39) Hope in the Dark by Rebecca Solnit
If you are not familiar with Rebecca Solnit’s work, then I heartily recommend starting to do so – I’ve read Men Explain Things To Me (the essay/book that gave rise to ‘mansplaining’) and A Field Guide to Getting Lost is waiting on the bookshelf. This collection of connected essays dates originally from around 2005 but has been recently updated – and while it was the despair of the George W Bush era / Iraq war that gave rise to this book, it could barely be more prescient or relevant to today. To be blunt, it feels pretty dark out there, and we need some hope.
The central premise of the book is that hope is not just a wishy-washy word, but a crucial concept for progress and one that should be taken seriously; and interrogating what we mean by hope and why it is important is crucial for those in activism or seeking to make change. Solnit is a wonderful and compelling writer, and I found myself taking copious notes and quotes which gave an indication of her argument:
Critical thinking without hope is cynicism, but hope without critical thinking is naïvete – hope is rooted in grief and rage but pointed towards vision and dreams.
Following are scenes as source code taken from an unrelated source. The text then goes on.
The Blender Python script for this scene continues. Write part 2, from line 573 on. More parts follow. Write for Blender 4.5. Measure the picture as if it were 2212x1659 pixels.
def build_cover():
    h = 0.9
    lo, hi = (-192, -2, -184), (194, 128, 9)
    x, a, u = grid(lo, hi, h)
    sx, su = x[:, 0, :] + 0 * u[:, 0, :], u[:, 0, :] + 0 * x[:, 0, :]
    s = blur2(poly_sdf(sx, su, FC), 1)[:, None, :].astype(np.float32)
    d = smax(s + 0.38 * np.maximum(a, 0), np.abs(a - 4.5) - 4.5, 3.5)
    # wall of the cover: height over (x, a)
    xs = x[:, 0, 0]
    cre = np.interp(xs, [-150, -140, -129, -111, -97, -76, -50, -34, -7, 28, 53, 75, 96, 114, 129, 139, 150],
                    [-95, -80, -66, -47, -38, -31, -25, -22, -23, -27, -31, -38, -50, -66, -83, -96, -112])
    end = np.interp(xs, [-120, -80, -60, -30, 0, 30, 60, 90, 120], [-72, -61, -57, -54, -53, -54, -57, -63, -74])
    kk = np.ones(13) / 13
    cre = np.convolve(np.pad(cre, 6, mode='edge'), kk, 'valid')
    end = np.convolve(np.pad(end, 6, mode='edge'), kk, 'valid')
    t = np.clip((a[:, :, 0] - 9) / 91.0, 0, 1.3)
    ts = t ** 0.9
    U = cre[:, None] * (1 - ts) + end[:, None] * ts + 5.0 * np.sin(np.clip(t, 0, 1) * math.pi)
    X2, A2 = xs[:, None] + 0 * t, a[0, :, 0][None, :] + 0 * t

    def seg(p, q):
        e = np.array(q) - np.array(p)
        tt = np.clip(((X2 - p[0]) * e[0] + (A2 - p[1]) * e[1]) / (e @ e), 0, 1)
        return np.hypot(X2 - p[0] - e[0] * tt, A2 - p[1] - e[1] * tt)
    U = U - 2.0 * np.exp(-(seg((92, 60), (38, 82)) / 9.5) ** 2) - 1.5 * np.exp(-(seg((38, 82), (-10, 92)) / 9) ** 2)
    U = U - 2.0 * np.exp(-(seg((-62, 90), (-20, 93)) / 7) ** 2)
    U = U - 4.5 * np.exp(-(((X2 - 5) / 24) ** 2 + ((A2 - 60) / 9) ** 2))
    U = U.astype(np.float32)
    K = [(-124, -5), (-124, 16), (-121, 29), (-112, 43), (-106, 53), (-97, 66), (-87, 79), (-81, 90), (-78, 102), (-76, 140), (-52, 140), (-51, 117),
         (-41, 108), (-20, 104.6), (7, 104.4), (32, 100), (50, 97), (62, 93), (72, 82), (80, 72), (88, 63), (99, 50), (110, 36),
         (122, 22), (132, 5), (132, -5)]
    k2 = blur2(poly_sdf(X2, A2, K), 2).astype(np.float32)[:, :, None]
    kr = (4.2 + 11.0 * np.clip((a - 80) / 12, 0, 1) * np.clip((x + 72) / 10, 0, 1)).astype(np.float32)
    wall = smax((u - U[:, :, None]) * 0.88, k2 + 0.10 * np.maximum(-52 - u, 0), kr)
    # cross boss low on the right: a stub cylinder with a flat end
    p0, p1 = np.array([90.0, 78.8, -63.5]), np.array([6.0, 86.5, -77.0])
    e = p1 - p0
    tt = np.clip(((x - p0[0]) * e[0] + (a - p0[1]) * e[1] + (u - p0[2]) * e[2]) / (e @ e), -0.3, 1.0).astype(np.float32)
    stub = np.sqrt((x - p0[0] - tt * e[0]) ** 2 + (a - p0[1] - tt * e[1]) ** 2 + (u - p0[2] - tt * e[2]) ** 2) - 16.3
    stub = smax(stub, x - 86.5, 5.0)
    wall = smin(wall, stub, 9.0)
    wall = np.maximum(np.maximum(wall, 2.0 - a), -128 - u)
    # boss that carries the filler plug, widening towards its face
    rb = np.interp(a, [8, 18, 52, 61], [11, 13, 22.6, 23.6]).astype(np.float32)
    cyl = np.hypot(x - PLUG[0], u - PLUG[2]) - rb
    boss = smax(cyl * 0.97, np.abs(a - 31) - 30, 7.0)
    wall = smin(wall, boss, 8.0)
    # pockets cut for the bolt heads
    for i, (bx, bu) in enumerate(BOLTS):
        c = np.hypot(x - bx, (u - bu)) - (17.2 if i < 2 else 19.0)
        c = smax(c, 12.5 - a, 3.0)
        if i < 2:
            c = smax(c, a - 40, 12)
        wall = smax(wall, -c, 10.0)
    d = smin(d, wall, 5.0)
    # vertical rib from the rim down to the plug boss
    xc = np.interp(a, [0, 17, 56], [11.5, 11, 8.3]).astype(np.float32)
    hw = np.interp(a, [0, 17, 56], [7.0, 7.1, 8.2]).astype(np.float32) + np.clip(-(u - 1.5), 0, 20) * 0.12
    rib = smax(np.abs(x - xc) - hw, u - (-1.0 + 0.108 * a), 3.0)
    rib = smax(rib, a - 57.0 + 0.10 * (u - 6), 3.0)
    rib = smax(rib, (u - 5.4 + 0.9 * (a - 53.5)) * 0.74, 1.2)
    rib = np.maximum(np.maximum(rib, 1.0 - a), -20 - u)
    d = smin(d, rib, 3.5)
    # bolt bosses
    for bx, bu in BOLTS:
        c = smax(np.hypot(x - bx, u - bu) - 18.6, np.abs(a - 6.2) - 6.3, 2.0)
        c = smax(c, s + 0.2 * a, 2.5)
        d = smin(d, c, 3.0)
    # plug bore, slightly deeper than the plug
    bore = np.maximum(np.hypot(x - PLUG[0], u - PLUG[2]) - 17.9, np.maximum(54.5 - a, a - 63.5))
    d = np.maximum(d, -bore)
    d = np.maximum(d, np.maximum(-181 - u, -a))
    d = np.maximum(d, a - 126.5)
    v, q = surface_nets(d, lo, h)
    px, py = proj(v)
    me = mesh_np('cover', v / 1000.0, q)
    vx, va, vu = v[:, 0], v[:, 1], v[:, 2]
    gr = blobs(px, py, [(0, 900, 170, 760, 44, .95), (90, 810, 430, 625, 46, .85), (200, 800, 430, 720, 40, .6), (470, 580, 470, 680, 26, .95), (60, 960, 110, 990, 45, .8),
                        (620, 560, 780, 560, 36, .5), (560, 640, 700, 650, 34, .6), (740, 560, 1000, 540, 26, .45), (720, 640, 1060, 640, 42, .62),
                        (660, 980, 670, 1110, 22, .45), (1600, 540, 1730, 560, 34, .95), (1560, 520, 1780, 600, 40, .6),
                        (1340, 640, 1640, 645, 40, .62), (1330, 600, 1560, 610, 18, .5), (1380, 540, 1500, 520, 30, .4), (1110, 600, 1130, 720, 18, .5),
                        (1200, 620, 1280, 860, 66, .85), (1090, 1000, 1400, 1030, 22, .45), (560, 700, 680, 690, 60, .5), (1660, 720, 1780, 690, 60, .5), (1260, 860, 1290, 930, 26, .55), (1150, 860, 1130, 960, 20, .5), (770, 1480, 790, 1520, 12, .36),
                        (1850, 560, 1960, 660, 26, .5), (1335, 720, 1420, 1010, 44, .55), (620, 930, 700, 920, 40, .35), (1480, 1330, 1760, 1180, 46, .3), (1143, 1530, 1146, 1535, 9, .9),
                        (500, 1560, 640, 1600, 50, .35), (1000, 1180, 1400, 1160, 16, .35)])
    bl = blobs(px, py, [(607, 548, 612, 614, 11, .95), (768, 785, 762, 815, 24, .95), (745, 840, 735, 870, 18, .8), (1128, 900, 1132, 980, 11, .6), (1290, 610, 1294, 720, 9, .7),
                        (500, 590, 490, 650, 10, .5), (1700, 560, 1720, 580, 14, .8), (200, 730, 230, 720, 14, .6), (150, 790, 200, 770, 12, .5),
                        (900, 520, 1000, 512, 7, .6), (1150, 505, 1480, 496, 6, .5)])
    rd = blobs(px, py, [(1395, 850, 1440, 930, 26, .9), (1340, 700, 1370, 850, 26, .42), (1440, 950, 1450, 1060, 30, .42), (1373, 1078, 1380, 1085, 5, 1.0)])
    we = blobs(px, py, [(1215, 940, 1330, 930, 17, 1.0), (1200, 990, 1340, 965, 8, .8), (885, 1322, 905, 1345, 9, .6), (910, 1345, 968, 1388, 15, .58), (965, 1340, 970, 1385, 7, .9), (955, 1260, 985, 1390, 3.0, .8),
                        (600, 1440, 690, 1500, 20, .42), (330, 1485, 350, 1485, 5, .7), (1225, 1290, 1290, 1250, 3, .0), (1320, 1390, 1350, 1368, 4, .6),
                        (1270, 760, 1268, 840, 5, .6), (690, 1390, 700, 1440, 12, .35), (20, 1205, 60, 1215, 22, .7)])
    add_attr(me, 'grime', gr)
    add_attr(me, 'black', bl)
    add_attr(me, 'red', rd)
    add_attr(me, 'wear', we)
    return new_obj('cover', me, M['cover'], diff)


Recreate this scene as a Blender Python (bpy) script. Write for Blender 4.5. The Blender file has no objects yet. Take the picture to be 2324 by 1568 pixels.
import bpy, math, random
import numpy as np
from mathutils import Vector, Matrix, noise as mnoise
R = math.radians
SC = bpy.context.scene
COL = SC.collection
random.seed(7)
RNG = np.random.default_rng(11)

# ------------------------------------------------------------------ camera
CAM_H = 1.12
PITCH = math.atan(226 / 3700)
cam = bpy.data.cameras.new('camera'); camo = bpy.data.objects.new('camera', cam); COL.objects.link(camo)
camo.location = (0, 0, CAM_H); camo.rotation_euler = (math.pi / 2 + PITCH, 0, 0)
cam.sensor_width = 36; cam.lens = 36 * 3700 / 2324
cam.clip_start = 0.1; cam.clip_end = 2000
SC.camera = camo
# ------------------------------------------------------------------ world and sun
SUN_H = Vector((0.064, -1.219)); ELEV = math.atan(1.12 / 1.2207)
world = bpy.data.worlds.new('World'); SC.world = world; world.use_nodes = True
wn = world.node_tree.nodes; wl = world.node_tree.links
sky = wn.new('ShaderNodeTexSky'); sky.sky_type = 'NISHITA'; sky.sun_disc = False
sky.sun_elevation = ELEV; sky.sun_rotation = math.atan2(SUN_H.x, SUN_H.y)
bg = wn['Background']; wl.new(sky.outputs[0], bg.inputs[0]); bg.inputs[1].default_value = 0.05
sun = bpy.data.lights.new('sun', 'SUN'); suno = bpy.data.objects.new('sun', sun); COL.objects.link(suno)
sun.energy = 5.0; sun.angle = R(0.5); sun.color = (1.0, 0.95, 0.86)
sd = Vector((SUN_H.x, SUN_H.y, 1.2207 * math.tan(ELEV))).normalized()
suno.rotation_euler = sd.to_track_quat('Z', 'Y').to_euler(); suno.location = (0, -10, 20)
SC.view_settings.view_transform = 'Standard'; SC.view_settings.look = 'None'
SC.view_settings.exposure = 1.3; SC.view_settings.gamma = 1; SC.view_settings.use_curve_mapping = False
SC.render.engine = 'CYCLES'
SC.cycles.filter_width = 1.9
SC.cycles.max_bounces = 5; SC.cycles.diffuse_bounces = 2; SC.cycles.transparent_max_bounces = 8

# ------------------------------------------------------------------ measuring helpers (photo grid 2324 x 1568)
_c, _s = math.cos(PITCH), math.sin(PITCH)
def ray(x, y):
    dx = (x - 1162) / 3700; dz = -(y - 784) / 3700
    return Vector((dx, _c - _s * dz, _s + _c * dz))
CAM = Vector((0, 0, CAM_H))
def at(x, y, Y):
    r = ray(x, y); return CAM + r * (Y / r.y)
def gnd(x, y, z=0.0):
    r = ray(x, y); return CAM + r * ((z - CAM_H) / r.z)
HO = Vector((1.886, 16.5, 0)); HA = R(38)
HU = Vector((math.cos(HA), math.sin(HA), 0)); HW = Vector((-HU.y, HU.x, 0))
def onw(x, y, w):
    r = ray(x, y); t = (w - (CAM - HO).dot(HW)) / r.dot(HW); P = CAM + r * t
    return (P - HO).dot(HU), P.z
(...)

Hope….is not the same as joy that things are going well, or willingness to invest in enterprises that are obviously headed for early success, but, rather, an ability to work for something because it is good, not just because it stands a chance to succeed.
I thought when I started reading the book that what I took from it would be most relevant to the darkness or despair that one can feel in an era of Trump and/or the worst sides of Brexit. But it’s at least as pertinent, if not more so, to the fragmentation and polarisation of the left in the UK. For example, at one point Solnit says that “there’s a kind of activism that’s more about bolstering identity than achieving results, one that sometimes seems to make the left the true heirs of the Puritans”. In another chapter, she says that “Perfection is a stick with which to beat the possible. Perfectionists can find fault with anything, and no one has higher standards in this regard than leftists.” Regardless of what one thinks of the policies of Corbyn and McDonnell, this rings very true if you’ve ever had an encounter with the more strident Momentum and Corbynista supporters on social media.
I took two key things from the book. One was Solnit’s brief that resistance and activism doesn’t have to be joyless or without fun. As she writes, resistance is more often portrayed as a duty but can be enjoyable and an experience where people learn and forge important friendships. The second is that you can create hope and create change not just in the achievement of a targeted outcome, but in the journey you take to get there (or to put it in the language of the world in which I operate, it’s as important how you do things as what you are doing).
The term “politics of prefiguration” has long been used to describe the idea that if you embody what you aspire to, you have already succeeded. That is to say, if your activism is already democratic, peaceful, creative, then in one small corner of the world these things have triumphed. Activism, in this model, is not only a toolbox to change things but a home in which to take up residence and live according to your beliefs, even if it’s a temporary and local place,
Buy it for the downhearted activist or continual cynic in your life – and buy it for yourself to get your loins girded and your sinews stiffened for the years ahead.